There was a scene in Enduring Love which I had to force myself to read as I just knew something horrible was about to happen. I could not explain why this feeling of menace crept upon me or how McEwan created it, but it was there and I had exactly the same feeling about two-thirds of the way through Amsterdam, this creeping reluctance to carry on reading. I did and, once again, finished the book thinking O My Gawd.
The book starts with a funeral. Molly Lane is being cremated after suffering a cruel debilitating illness during which her husband, George, cut her off from her friends and ex-lovers, three of which were attending at the crematorium. Clive Linley, a composer in the throes of composing the Millennial Symphony, Vernon Halliday the editor of an up market broadsheet and Julian Garmon, Foreign Secretary, heavily tipped to be the next Prime Minister.
One thing to remember at this stage if you come to the book new and fresh as I did (and only realised with hindsight) is that George, the widower, is an insignificant man jealous of Molly's ex-lovers. After I had finished reading Amsterdam, it seemed to me that all the unfolding events after Molly's death began and ended with George and for a man dismissed by all, his influence was pervasive. I cannot really say more about this without giving away the plot and the eventual outcome but will say I was left with mouth open when I read the final page and closed up the book.

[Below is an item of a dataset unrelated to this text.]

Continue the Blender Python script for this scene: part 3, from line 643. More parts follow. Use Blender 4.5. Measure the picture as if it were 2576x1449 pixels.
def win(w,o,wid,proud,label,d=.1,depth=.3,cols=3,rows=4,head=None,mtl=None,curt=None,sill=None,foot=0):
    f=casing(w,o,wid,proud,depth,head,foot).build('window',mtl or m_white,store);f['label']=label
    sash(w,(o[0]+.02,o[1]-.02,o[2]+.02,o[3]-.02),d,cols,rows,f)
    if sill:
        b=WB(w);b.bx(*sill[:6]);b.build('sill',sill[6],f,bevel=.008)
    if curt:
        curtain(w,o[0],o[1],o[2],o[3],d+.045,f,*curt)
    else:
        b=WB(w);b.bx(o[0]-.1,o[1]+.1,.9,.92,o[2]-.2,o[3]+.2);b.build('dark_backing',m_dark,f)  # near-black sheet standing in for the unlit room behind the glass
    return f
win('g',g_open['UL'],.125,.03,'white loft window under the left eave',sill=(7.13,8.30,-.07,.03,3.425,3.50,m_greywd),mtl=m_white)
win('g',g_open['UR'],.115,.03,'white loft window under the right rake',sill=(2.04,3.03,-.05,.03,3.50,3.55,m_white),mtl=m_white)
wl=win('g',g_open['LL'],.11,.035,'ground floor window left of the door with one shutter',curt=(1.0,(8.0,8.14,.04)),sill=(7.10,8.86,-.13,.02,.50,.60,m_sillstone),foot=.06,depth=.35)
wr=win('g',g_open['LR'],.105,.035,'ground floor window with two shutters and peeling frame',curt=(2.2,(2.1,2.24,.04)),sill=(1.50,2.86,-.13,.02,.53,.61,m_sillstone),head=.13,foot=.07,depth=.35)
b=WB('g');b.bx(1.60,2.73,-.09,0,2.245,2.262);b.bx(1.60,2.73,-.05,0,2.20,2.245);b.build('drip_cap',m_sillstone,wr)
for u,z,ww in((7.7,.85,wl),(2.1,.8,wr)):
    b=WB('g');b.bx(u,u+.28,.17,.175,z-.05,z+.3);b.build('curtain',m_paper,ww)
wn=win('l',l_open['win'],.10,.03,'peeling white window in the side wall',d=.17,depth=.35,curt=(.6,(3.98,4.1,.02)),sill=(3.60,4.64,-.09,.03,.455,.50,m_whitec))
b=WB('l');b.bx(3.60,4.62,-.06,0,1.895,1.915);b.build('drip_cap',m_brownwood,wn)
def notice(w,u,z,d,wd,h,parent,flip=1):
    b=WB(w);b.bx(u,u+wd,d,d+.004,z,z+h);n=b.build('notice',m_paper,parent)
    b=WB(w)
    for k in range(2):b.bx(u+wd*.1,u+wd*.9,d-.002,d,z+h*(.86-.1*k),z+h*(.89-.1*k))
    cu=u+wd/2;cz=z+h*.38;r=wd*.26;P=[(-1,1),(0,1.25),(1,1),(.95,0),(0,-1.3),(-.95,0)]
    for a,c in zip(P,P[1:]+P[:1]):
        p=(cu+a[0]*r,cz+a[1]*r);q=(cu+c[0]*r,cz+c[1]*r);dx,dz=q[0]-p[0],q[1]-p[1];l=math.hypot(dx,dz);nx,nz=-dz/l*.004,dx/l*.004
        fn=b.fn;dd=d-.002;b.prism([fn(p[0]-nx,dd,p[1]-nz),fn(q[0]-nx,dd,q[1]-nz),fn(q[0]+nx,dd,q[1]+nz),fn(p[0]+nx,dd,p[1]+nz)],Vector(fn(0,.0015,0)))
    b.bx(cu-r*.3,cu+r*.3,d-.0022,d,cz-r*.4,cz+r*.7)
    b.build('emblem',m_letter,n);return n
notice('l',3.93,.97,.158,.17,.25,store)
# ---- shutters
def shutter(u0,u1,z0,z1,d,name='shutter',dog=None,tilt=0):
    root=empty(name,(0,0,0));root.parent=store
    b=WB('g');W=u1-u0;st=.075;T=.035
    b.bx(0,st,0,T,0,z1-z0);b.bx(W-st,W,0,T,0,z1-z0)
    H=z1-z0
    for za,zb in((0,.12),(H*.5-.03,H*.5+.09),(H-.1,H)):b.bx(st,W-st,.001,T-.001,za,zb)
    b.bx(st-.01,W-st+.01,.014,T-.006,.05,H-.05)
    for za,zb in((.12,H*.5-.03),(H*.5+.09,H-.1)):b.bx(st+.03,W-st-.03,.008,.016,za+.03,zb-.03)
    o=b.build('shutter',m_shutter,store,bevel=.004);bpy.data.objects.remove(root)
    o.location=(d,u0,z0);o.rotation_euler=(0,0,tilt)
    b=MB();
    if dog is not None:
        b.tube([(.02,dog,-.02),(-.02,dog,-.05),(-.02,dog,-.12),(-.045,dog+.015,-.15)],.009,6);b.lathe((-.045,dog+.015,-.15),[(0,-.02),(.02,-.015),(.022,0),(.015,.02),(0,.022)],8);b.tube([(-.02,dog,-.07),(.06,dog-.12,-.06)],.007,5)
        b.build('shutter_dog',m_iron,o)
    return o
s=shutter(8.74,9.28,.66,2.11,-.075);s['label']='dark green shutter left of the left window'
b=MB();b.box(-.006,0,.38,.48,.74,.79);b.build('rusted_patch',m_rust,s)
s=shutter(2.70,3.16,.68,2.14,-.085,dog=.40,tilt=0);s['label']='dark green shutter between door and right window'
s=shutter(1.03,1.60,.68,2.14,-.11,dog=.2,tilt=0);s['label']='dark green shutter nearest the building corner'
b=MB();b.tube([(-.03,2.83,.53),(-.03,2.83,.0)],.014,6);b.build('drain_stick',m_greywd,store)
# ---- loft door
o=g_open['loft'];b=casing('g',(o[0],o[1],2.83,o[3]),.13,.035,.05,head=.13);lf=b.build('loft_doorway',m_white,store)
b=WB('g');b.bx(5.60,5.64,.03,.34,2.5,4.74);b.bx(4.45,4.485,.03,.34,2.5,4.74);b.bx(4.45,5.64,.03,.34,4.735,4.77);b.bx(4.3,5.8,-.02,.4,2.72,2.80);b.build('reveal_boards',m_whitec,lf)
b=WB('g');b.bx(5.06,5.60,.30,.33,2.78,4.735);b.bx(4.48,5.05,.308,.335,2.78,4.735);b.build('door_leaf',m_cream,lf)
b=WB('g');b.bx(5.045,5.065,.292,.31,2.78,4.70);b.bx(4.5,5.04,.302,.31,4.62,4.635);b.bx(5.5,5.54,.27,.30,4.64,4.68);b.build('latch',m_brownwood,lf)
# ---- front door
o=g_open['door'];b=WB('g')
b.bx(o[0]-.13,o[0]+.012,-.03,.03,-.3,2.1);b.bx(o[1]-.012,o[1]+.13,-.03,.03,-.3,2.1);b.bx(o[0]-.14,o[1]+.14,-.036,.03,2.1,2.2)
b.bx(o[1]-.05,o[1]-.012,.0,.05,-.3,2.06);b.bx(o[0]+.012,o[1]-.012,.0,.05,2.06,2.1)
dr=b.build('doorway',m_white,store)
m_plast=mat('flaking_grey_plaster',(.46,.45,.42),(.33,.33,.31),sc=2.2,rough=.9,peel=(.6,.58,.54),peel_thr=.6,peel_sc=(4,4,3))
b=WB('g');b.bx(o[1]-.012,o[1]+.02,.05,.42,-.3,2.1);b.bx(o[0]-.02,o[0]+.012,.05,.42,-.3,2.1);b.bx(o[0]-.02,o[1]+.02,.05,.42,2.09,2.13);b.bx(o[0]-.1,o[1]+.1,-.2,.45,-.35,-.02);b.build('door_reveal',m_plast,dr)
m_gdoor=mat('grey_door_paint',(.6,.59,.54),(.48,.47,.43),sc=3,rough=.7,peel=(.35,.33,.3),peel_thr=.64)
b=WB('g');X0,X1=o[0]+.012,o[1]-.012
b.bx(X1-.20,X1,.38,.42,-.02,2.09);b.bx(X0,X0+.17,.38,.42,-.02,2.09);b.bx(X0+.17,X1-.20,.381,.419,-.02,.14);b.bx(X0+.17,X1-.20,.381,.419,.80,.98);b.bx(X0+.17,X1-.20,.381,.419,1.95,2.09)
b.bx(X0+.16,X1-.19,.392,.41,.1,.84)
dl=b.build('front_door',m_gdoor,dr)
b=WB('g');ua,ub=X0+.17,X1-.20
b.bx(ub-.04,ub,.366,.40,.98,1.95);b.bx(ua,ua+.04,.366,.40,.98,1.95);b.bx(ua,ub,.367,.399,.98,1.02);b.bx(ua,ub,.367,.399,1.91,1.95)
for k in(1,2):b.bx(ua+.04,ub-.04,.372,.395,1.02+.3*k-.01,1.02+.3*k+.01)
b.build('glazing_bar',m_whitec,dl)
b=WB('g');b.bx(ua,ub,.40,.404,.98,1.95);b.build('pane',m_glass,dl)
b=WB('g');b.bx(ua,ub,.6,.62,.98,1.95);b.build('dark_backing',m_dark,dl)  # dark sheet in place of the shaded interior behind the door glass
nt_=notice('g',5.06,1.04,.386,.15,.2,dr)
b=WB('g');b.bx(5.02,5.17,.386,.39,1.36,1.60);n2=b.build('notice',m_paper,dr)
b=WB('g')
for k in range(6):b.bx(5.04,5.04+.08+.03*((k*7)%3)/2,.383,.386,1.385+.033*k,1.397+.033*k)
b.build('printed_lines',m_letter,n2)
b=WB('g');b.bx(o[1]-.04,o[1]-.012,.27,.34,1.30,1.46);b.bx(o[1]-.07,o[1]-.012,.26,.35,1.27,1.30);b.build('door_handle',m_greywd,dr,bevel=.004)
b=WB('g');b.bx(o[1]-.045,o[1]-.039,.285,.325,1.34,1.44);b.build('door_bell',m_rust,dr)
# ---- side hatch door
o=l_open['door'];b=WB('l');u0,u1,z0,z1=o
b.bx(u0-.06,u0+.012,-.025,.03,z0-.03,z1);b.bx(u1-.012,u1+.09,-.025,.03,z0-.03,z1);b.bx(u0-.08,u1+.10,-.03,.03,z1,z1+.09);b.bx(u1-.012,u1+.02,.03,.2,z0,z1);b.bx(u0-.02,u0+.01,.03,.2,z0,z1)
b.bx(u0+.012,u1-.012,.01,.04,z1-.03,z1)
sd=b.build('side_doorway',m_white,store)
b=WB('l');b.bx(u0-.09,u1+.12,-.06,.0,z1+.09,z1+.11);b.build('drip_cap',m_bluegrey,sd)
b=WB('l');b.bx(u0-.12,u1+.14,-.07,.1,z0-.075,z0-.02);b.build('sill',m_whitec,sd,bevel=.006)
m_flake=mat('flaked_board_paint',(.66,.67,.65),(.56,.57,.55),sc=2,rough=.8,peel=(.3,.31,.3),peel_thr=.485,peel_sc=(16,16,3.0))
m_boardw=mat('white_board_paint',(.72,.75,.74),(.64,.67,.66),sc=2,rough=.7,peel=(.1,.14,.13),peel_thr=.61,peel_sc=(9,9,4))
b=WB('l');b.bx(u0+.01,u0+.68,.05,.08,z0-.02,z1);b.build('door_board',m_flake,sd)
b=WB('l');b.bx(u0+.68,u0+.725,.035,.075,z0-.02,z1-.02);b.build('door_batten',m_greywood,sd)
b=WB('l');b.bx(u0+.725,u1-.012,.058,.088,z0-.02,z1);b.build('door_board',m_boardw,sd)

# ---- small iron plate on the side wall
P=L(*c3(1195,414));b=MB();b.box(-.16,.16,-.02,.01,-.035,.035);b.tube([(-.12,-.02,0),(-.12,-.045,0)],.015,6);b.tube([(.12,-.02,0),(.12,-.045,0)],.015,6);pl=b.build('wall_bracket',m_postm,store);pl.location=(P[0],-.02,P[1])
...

I was on the train home last week and was totally oblivious to all the usual disturbances around me as I read the last twenty pages (I had actually run over my lunch break that day as I lost track of time so absorbed was I) so could not express my feelings in any way.
McEwan's writing is so concise and economic. There is not a dot or comma wasted, every word counts and the narrative is lean and free from any embroidery or fancy flourishes. On the blurb we have a quote from the Daily Telegraph '....McEwan writes here with unobtrusive panache' which just about sums it up.
Amsterdam is only 178 pages long. Needs no more. Stunning.